Bible Commentaries
Amos 8

Ironside's Notes on Selected BooksIronside's Notes

Verses 1-14

Chapter 8

A Famine Of The Word

The opening verses (1-3) contain the fourth vision, and its application. It will be noticed that, with the exception of the last of these object-lessons, all are of such a character as would readily come before the mind of a young man who had been reared in a rural district, and was familiar with agricultural life. Locusts are the dreaded plague of the Eastern farmer. Often too Amos may have helped combat a brush or forest fire, threatening destruction to crops and herds alike. The use of the plumb-line would be quite familiar to him, as stone walls were used almost exclusively both in dwellings and enclosures under special cultivation. And the subject of this fourth vision would be as familiar as the rest.

The Lord showed him a basket of summer-fruit; that is, overripe fruit, which could no longer be preserved. In reply to His inquiry, “Amos, what seest thou?” the prophet answers, “A basket of summer-fruit.” Then comes the explanation of the simple symbol. Israel had become like a decaying fruit. The end was near- the time of being cast away. No longer would grace be extended to those who had rejected it so repeatedly.
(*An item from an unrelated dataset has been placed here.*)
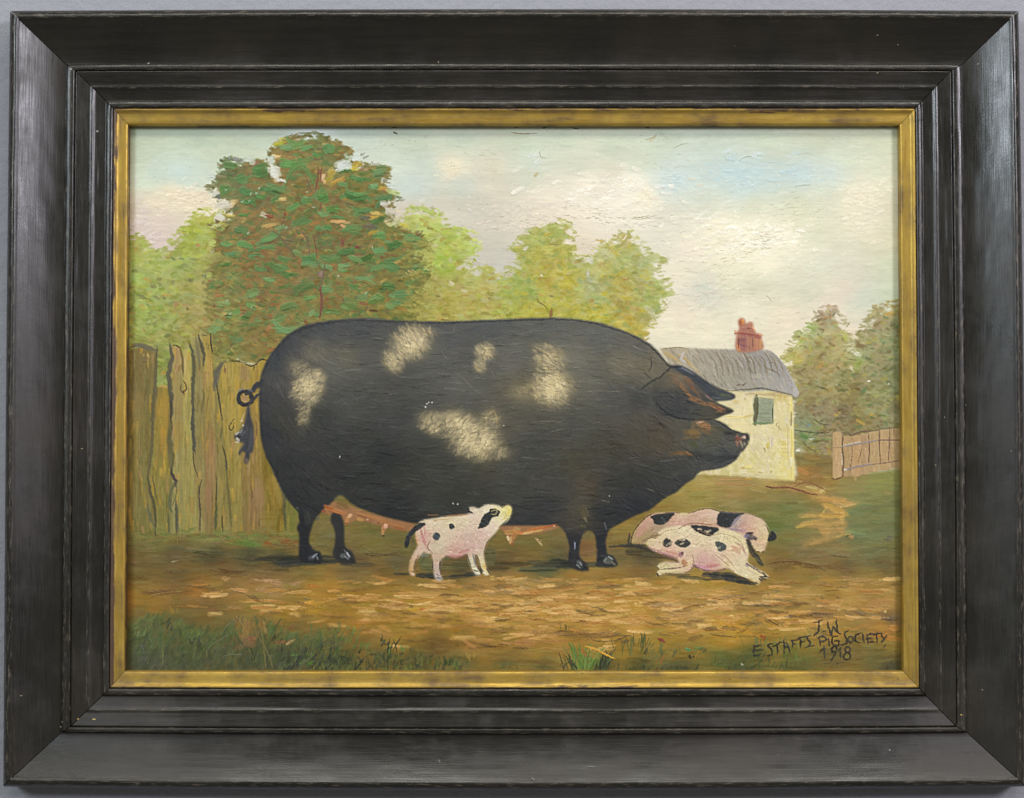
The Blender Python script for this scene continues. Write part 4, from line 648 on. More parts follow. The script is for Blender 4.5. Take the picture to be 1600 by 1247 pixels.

The temple songs would be changed to woeful cries of anguish and despair, while the dead bodies of the despisers of God’s message would fill the cities, and be cast out in silence.

Accompanying this declaration that the end had come, we have a solemn summing-up of the sin of the people. They swallowed up the needy in their covetousness, making the poor of the land to fail, as in the last days of James 5:1-6, where the word is, “Ye have heaped treasure together in (not for) the last days!”
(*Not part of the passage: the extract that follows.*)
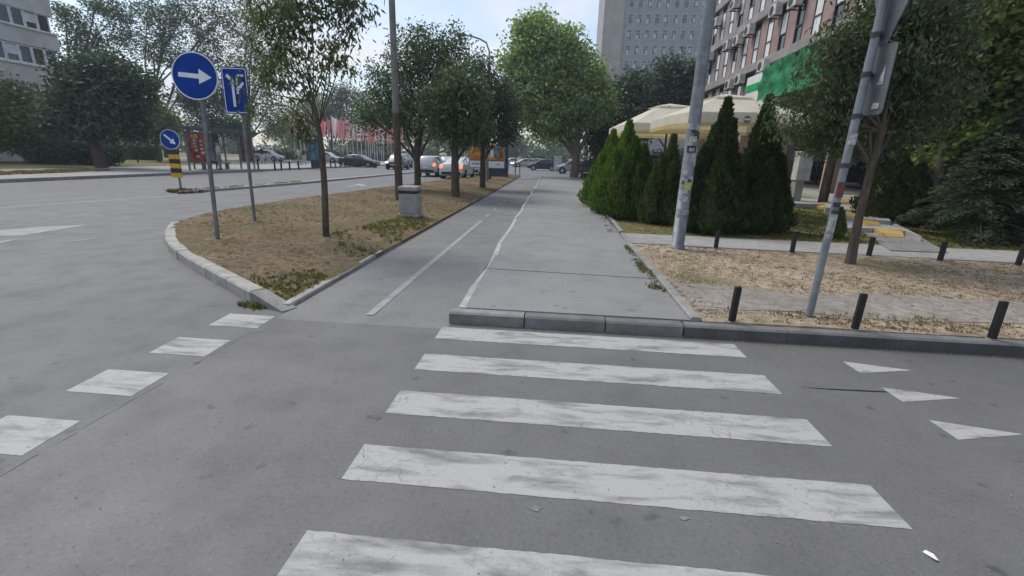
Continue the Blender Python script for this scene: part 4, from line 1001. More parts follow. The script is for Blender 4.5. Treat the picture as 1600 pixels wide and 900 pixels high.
# pale utility cabinet by the far crossing
b = P(871, 268, 0.05); s = b.y / FPX
t = thing("utility_cabinet", "tall pale utility cabinet behind the dark blue car", "cabinet", (b.x, b.y + 2.5, 0.0)); s = (b.y + 2.5) / FPX
MB().box((0, 0, 0.95), (0.95, 0.6, 1.75), 0, 0.02).build("casing", "ac_white", t); MB().box((0, 0, 0.05), (1.0, 0.65, 0.12)).build("plinth", "concrete_dark", t); MB().box((0, 0, 1.86), (1.02, 0.68, 0.07), 0, 0.01).build("lid", "ac_white", t); MB().box((0.1, -0.31, 0.9), (0.5, 0.02, 1.3)).build("door", "ac_white", t)

# parasols
def fabric(name, col):
    m, n, l, b = nt(name); f = pos_noise(n, l, 2, 4); c = ramp(n, l, f, [(0.3, tuple(x * .88 for x in col)), (0.7, col)])
    l.new(c, b.inputs["Base Color"]); b.inputs["Roughness"].default_value = 0.9
    tr = n.new("ShaderNodeBsdfTranslucent"); l.new(c, tr.inputs[0]); mx = n.new("ShaderNodeMixShader"); mx.inputs[0].default_value = 0.35
    l.new(b.outputs[0], mx.inputs[1]); l.new(tr.outputs[0], mx.inputs[2]); l.new(mx.outputs[0], n["Material Output"].inputs[0]); MATS[name] = m
fabric("canvas_cream", (0.82, 0.77, 0.64)); fabric("canvas_yellow", (0.70, 0.54, 0.24))
def parasol(c, half, zr_, zp, label, logo):
    t = thing("parasol", label, "parasol", (c[0], c[1], 0.2), 0.12, "cream parasols over the hedge")
    MB().tube([(0, 0, 0), (0, 0, zp - 0.2)], 0.035, 10).build("pole", "frame_dark", t); MB().box((0, 0, 0.05), (0.7, 0.7, 0.1), 0, 0.02).build("base", "concrete_dark", t)
    zr_, zp = zr_ - 0.2, zp - 0.2; m = MB()
    ring = [(half * a, half * b, zr_) for a, b in ((-1, -1), (0, -1), (1, -1), (1, 0), (1, 1), (0, 1), (-1, 1), (-1, 0))]
    for i in (1, 3, 5, 7): ring[i] = (ring[i][0] * 0.985, ring[i][1] * .985, zr_ + 0.03)
    in_ = [(p[0] * 0.3, p[1] * 0.3, zp - 0.10) for p in ring]
    m.add(ring + in_, [[i, (i + 1) % 8, 8 + (i + 1) % 8, 8 + i] for i in range(8)]); can = m.build("canopy", "canvas_cream", t)
    m = MB(); ring2 = [(p[0] * 0.36, p[1] * 0.36, zp - 0.08) for p in ring]; m.add(ring2 + [(0, 0, zp + 0.06)], [[i, (i + 1) % 8, 8] for i in range(8)]); m.build("vent_cap", "canvas_cream", can)
    m = MB(); lo = [(p[0] * 1.012, p[1] * 1.012, p[2] - 0.26 + (0.02 if i % 2 else 0)) for i, p in enumerate(ring)]; m.add([(p[0] * 1.004, p[1] * 1.004, p[2]) for p in ring] + lo, [[i, (i + 1) % 8, 8 + (i + 1) % 8, 8 + i] for i in range(8)]); m.build("valance", "canvas_cream", can)
    m = MB(); lo2 = [(p[0] * 1.003, p[1] * 1.003, p[2] - 0.10) for p in lo]; m.add(lo + lo2, [[i, (i + 1) % 8, 8 + (i + 1) % 8, 8 + i] for i in range(8)]); m.build("trim", "canvas_yellow", can)
    for i in range(8): 
        m = MB(); m.tube([(0, 0, zp - 0.16), (ring[i][0] * .98, ring[i][1] * .98, zr_ - 0.02)], 0.012, 5); m.build("rib", "frame_dark", t)
    if logo:
        m = MB(); disc(m, (-0.12, -half * 1.02 - 0.012, zr_ - 0.15), 0.095, (0, -1, 0), 20, 0.004); m.build("round_badge", "print_grey", can)
        m = MB(); flatpoly(m, (-0.12, -half * 1.02 - 0.02, zr_ - 0.15), (0, -1, 0), [(-.085, -.02), (.085, -.02), (.085, .02), (-.085, .02)], 0.003); m.build("badge_band", "sign_white", can)
pc = atY(1128, 195, 14.3); parasol((pc.x, 14.3), 1.56, 2.83, 3.42, "large cream parasol in front, its peak above the tall hedge", True)
pc = atY(1042, 205, 18.0); parasol((pc.x, 18.0), 1.72, 2.80, 3.55, "cream parasol behind, reaching over the bright green shrubs", False)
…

This same covetous spirit made the appointed feasts and the sabbaths a burden. Outwardly they observed them, but they longed for the close of the day to come, that they might buy and sell, and get gain.

For this the Lord sware, saying, “Surely I will never forget any of their works.” All were under His holy eye. All were noted in His book. All should be faced at His judgment-seat! If the eye of an unsaved sinner rests on this page, oh, let me press upon you this statement in all its solemnity. You may forget your own works, so great may be the number of your sins; but God has declared He will ever remember them. And if He thus remembers, you must be banished from His presence forever. But of all who now judge themselves and own their guilt, trusting the One who died to save, “Their sins and iniquities will I remember no more” (Jeremiah 31:34; Hebrews 10:17). Are your sins then, remembered or forgotten, dear reader?

For Israel’s sins the land had to tremble, and its people were to be carried away as by the overflowing river of Egypt, when the sun should go down at noon, and the earth be darkened in the clear day. It is a poetic figure for utter desolation; the result of their grasping selfishness, their heartless misconduct toward the poor, and God’s displeasure upon their ways. Bitter would be the mourning in that day, when, alas, repentance would come too late to avert the threatened calamity, which was to be as the mourning for an only son, and the end be a day of woe (vers. 4-10).

But more: a famine was to come upon them-who would “swallow up the needy,” and “buy the poor for a pair of shoes.” It would not be a famine of bread, or a thirst for water, but of hearing the words of the Lord, which they had rejected. From sea to sea, as a people forsaken, they should wander, seeking on all sides for the once-despised word of the Lord; but too late now -they “shall not find it”! (vers. 11, 12).

Undoubtedly this prophecy had its fulfilment in measure when the people of Israel were carried into Assyria. But a larger fulfilment awaits them in the days of Antichrist. Nor shall Israel and Judah alone pass through that famine. Guiltier Christendom, so richly blessed with the Holy Scriptures, will have utterly turned from the truth, and will be turned unto fables. The day will come when the grieved Spirit of God will have left the earth, and when the very Scriptures of truth shall, as it were, be taken from those who have esteemed them so lightly.

Then “shall the fair virgins and young men faint for thirst,” because the water of life, which they refused, shall be withdrawn, when they are left to die in despair, and given up to strong delusion, that they might believe a lie, and will all be judged who obeyed not the truth, but had pleasure in unrighteousness. The famine will result, not in their turning to God, but they shall swear by their idols still, only to find, as in Elijah’s day, that there shall be none to hear, nor any to regard. So shall they fall, never to rise again (vers. 13, 14).